Pictures do not belong in your copy. Repeat all the other data exactly.

Collected data
· · · · ·

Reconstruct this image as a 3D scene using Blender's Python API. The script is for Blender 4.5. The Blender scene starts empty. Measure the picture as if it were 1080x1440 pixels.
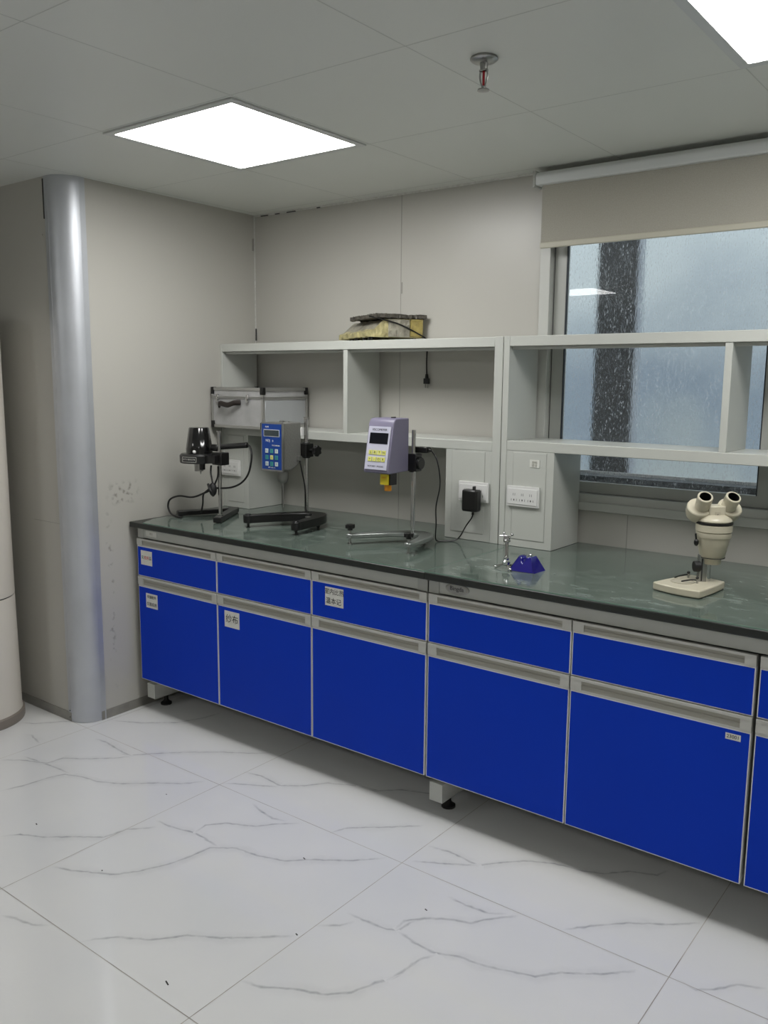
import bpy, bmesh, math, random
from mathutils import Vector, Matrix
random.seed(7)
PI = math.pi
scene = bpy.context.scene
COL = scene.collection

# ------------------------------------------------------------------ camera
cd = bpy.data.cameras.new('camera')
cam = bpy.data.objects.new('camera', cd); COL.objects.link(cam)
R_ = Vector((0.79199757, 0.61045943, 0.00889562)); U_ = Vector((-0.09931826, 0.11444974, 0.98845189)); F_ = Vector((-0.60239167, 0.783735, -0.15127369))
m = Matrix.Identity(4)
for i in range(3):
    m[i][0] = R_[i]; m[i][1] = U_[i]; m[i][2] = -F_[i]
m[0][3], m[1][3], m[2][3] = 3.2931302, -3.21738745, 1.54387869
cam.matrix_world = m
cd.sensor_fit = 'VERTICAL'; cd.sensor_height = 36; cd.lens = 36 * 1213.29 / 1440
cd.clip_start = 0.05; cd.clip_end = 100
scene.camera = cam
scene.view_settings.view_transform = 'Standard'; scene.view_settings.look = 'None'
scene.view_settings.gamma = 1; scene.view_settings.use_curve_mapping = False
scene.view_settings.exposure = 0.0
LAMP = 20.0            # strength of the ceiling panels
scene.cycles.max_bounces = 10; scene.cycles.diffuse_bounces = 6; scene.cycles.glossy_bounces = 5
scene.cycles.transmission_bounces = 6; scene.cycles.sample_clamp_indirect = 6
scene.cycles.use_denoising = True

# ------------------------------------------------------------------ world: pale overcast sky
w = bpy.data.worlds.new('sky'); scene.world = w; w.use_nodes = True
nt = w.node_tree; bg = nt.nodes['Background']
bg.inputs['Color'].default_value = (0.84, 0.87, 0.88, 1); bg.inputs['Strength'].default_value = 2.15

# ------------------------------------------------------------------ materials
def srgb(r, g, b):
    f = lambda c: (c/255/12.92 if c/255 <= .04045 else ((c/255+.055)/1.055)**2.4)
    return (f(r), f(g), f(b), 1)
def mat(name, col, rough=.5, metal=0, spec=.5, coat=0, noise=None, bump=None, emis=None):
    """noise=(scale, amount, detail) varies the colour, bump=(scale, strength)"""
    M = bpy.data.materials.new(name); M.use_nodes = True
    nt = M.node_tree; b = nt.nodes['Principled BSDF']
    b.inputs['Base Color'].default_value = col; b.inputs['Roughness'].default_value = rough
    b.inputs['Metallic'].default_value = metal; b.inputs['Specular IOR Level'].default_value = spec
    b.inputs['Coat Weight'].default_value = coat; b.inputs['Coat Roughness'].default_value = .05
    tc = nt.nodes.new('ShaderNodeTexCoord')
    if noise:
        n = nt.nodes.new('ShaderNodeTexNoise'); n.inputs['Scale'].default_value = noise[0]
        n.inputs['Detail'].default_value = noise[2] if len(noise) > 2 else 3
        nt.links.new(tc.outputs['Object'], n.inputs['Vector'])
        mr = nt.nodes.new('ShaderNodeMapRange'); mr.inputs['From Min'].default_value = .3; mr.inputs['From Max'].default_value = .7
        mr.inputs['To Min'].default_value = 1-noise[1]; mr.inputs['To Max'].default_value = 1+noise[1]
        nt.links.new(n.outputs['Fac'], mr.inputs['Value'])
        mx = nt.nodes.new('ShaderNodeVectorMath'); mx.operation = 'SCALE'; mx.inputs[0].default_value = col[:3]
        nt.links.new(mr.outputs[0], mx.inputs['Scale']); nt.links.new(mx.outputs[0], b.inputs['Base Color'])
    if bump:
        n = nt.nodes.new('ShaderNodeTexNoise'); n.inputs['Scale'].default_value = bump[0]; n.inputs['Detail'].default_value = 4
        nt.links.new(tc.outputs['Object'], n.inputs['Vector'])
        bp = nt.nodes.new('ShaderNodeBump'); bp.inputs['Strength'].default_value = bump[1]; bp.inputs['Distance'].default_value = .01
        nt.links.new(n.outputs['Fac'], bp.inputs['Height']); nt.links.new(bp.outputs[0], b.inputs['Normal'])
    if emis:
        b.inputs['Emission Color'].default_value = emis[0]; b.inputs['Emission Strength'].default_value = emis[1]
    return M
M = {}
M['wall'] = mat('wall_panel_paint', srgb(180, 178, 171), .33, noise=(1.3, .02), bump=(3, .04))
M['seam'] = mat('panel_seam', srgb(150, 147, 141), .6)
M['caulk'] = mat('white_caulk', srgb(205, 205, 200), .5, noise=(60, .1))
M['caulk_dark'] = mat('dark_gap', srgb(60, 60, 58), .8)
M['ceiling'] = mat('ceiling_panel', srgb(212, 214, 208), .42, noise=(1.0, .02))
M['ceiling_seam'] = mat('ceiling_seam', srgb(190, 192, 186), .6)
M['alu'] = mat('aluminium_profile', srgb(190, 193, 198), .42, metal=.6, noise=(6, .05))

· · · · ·

Full solution
Reconstruct this image as a 3D scene using Blender's Python API. The script is for Blender 4.5. The Blender scene starts empty. Measure the picture as if it were 1080x1440 pixels.
import bpy, bmesh, math, random
from mathutils import Vector, Matrix
random.seed(7)
PI = math.pi
scene = bpy.context.scene
COL = scene.collection

# ------------------------------------------------------------------ camera
cd = bpy.data.cameras.new('camera')
cam = bpy.data.objects.new('camera', cd); COL.objects.link(cam)
R_ = Vector((0.79199757, 0.61045943, 0.00889562)); U_ = Vector((-0.09931826, 0.11444974, 0.98845189)); F_ = Vector((-0.60239167, 0.783735, -0.15127369))
m = Matrix.Identity(4)
for i in range(3):
    m[i][0] = R_[i]; m[i][1] = U_[i]; m[i][2] = -F_[i]
m[0][3], m[1][3], m[2][3] = 3.2931302, -3.21738745, 1.54387869
cam.matrix_world = m
cd.sensor_fit = 'VERTICAL'; cd.sensor_height = 36; cd.lens = 36 * 1213.29 / 1440
cd.clip_start = 0.05; cd.clip_end = 100
scene.camera = cam
scene.view_settings.view_transform = 'Standard'; scene.view_settings.look = 'None'
scene.view_settings.gamma = 1; scene.view_settings.use_curve_mapping = False
scene.view_settings.exposure = 0.0
LAMP = 20.0            # strength of the ceiling panels
scene.cycles.max_bounces = 10; scene.cycles.diffuse_bounces = 6; scene.cycles.glossy_bounces = 5
scene.cycles.transmission_bounces = 6; scene.cycles.sample_clamp_indirect = 6
scene.cycles.use_denoising = True

# ------------------------------------------------------------------ world: pale overcast sky
w = bpy.data.worlds.new('sky'); scene.world = w; w.use_nodes = True
nt = w.node_tree; bg = nt.nodes['Background']
bg.inputs['Color'].default_value = (0.84, 0.87, 0.88, 1); bg.inputs['Strength'].default_value = 2.15

# ------------------------------------------------------------------ materials
def srgb(r, g, b):
    f = lambda c: (c/255/12.92 if c/255 <= .04045 else ((c/255+.055)/1.055)**2.4)
    return (f(r), f(g), f(b), 1)
def mat(name, col, rough=.5, metal=0, spec=.5, coat=0, noise=None, bump=None, emis=None):
    """noise=(scale, amount, detail) varies the colour, bump=(scale, strength)"""
    M = bpy.data.materials.new(name); M.use_nodes = True
    nt = M.node_tree; b = nt.nodes['Principled BSDF']
    b.inputs['Base Color'].default_value = col; b.inputs['Roughness'].default_value = rough
    b.inputs['Metallic'].default_value = metal; b.inputs['Specular IOR Level'].default_value = spec
    b.inputs['Coat Weight'].default_value = coat; b.inputs['Coat Roughness'].default_value = .05
    tc = nt.nodes.new('ShaderNodeTexCoord')
    if noise:
        n = nt.nodes.new('ShaderNodeTexNoise'); n.inputs['Scale'].default_value = noise[0]
        n.inputs['Detail'].default_value = noise[2] if len(noise) > 2 else 3
        nt.links.new(tc.outputs['Object'], n.inputs['Vector'])
        mr = nt.nodes.new('ShaderNodeMapRange'); mr.inputs['From Min'].default_value = .3; mr.inputs['From Max'].default_value = .7
        mr.inputs['To Min'].default_value = 1-noise[1]; mr.inputs['To Max'].default_value = 1+noise[1]
        nt.links.new(n.outputs['Fac'], mr.inputs['Value'])
        mx = nt.nodes.new('ShaderNodeVectorMath'); mx.operation = 'SCALE'; mx.inputs[0].default_value = col[:3]
        nt.links.new(mr.outputs[0], mx.inputs['Scale']); nt.links.new(mx.outputs[0], b.inputs['Base Color'])
    if bump:
        n = nt.nodes.new('ShaderNodeTexNoise'); n.inputs['Scale'].default_value = bump[0]; n.inputs['Detail'].default_value = 4
        nt.links.new(tc.outputs['Object'], n.inputs['Vector'])
        bp = nt.nodes.new('ShaderNodeBump'); bp.inputs['Strength'].default_value = bump[1]; bp.inputs['Distance'].default_value = .01
        nt.links.new(n.outputs['Fac'], bp.inputs['Height']); nt.links.new(bp.outputs[0], b.inputs['Normal'])
    if emis:
        b.inputs['Emission Color'].default_value = emis[0]; b.inputs['Emission Strength'].default_value = emis[1]
    return M
M = {}
M['wall'] = mat('wall_panel_paint', srgb(180, 178, 171), .33, noise=(1.3, .02), bump=(3, .04))
M['seam'] = mat('panel_seam', srgb(150, 147, 141), .6)
M['caulk'] = mat('white_caulk', srgb(205, 205, 200), .5, noise=(60, .1))
M['caulk_dark'] = mat('dark_gap', srgb(60, 60, 58), .8)
M['ceiling'] = mat('ceiling_panel', srgb(212, 214, 208), .42, noise=(1.0, .02))
M['ceiling_seam'] = mat('ceiling_seam', srgb(190, 192, 186), .6)
M['alu'] = mat('aluminium_profile', srgb(190, 193, 198), .42, metal=.6, noise=(6, .05))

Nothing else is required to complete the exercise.